(What this task involves): Select every line containing the word "parts" from the material, and copy those lines.

═════ Given material

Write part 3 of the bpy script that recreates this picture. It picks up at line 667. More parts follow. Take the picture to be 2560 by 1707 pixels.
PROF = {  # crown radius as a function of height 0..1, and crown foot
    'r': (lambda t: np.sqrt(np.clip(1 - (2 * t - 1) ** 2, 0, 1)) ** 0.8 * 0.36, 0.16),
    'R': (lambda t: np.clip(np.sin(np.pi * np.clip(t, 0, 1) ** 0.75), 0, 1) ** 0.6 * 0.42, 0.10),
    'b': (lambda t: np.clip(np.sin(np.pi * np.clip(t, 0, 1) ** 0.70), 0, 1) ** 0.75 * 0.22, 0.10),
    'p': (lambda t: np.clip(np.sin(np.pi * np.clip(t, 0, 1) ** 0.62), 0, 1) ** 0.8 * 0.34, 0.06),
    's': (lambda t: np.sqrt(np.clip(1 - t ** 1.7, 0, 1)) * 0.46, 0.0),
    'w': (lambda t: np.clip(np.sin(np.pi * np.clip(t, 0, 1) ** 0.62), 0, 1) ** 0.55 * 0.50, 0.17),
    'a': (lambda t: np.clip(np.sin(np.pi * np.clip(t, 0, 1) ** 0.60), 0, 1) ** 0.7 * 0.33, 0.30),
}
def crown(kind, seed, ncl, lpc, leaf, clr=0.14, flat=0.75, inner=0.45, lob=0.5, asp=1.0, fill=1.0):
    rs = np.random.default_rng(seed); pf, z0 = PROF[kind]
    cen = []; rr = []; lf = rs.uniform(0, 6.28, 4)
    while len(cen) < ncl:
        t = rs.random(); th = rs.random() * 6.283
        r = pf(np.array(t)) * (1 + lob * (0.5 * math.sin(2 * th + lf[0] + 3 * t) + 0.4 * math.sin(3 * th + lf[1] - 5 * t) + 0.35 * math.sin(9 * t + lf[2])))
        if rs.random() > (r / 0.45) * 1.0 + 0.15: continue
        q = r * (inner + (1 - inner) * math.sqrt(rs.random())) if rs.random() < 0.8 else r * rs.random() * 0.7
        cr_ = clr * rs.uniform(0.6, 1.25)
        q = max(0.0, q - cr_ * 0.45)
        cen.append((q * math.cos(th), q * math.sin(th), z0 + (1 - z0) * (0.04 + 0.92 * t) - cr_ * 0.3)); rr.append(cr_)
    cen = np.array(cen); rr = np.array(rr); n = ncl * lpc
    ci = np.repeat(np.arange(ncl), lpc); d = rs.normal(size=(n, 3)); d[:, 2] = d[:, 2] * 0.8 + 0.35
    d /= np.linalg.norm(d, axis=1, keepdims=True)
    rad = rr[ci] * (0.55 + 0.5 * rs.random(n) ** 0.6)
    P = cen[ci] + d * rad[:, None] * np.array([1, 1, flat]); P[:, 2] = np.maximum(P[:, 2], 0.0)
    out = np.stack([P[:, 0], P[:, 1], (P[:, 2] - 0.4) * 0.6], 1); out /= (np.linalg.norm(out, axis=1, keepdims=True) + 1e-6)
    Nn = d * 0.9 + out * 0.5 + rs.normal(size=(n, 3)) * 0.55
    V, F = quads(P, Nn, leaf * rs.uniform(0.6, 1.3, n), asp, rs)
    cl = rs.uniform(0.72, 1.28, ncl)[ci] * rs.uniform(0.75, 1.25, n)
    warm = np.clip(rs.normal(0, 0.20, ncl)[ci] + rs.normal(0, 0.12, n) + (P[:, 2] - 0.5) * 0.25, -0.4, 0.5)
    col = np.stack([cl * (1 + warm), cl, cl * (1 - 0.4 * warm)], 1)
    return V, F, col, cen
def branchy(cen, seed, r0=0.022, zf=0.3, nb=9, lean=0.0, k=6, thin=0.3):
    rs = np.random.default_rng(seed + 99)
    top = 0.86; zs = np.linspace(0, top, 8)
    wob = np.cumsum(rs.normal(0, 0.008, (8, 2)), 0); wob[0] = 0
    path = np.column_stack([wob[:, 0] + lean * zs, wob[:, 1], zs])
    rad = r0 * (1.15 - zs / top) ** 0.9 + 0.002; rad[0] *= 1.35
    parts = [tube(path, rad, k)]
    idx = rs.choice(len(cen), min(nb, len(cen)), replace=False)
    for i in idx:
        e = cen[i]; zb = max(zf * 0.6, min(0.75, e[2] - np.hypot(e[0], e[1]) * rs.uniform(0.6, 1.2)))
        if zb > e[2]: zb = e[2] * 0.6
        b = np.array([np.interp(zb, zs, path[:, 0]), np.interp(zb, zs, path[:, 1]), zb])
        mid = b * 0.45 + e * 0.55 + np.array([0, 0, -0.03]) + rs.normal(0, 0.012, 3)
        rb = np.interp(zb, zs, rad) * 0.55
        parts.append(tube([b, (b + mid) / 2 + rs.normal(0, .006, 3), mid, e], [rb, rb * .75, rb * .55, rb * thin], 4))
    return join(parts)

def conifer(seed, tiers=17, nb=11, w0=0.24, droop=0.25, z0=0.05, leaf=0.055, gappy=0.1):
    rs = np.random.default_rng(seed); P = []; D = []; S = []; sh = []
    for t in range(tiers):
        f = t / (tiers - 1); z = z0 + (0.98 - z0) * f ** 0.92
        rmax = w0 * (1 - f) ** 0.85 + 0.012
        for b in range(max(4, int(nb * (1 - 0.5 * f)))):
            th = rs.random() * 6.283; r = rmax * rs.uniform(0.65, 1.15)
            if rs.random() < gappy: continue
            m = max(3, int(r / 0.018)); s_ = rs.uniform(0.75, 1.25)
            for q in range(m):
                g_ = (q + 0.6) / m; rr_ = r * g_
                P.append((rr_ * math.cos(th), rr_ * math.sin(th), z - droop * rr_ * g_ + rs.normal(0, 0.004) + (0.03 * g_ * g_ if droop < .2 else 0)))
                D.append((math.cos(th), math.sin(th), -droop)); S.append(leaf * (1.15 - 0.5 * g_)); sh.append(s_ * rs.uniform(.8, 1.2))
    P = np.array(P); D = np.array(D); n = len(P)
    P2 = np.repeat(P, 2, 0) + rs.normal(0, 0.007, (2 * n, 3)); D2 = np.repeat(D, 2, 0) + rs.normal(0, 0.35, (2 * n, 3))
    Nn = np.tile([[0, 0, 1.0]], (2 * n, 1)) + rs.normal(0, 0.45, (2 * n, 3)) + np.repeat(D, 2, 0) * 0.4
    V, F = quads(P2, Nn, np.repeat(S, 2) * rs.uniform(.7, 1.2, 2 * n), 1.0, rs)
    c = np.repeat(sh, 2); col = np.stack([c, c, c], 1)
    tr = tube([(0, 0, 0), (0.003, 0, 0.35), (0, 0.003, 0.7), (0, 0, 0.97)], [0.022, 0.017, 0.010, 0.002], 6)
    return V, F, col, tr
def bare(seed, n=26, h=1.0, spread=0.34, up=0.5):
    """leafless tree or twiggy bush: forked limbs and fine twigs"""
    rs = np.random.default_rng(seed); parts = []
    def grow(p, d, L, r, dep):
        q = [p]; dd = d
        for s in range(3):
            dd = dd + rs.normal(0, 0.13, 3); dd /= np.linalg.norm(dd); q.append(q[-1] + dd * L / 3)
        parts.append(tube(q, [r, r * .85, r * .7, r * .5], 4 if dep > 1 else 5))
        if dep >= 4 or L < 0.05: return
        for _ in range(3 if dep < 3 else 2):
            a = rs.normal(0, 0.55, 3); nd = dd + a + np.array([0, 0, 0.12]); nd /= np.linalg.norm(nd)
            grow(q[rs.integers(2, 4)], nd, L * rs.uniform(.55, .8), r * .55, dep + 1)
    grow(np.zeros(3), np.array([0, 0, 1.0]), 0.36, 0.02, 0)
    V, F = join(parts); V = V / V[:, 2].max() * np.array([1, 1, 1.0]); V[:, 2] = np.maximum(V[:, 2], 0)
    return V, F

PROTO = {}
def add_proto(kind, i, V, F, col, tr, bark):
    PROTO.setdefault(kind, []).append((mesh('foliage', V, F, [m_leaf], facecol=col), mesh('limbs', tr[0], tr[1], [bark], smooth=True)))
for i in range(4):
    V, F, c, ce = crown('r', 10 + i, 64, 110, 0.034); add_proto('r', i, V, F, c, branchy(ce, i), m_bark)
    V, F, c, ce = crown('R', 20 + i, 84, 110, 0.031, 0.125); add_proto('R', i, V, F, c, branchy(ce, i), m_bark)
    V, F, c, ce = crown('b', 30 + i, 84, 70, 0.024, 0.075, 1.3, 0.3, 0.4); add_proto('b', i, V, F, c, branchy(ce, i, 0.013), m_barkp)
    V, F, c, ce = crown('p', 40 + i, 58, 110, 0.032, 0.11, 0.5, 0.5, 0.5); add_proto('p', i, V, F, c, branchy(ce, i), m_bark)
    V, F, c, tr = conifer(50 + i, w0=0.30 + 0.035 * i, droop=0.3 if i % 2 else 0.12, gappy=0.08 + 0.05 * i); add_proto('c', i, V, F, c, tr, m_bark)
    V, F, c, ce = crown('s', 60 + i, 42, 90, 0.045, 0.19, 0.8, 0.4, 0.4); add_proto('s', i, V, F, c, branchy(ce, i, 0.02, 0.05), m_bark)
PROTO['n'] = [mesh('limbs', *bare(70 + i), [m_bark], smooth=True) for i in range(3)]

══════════

(Full solution):
Write part 3 of the bpy script that recreates this picture. It picks up at line 667. More parts follow. Take the picture to be 2560 by 1707 pixels.
    parts = [tube(path, rad, k)]
        parts.append(tube([b, (b + mid) / 2 + rs.normal(0, .006, 3), mid, e], [rb, rb * .75, rb * .55, rb * thin], 4))
    return join(parts)
    rs = np.random.default_rng(seed); parts = []
        parts.append(tube(q, [r, r * .85, r * .7, r * .5], 4 if dep > 1 else 5))
    V, F = join(parts); V = V / V[:, 2].max() * np.array([1, 1, 1.0]); V[:, 2] = np.maximum(V[:, 2], 0)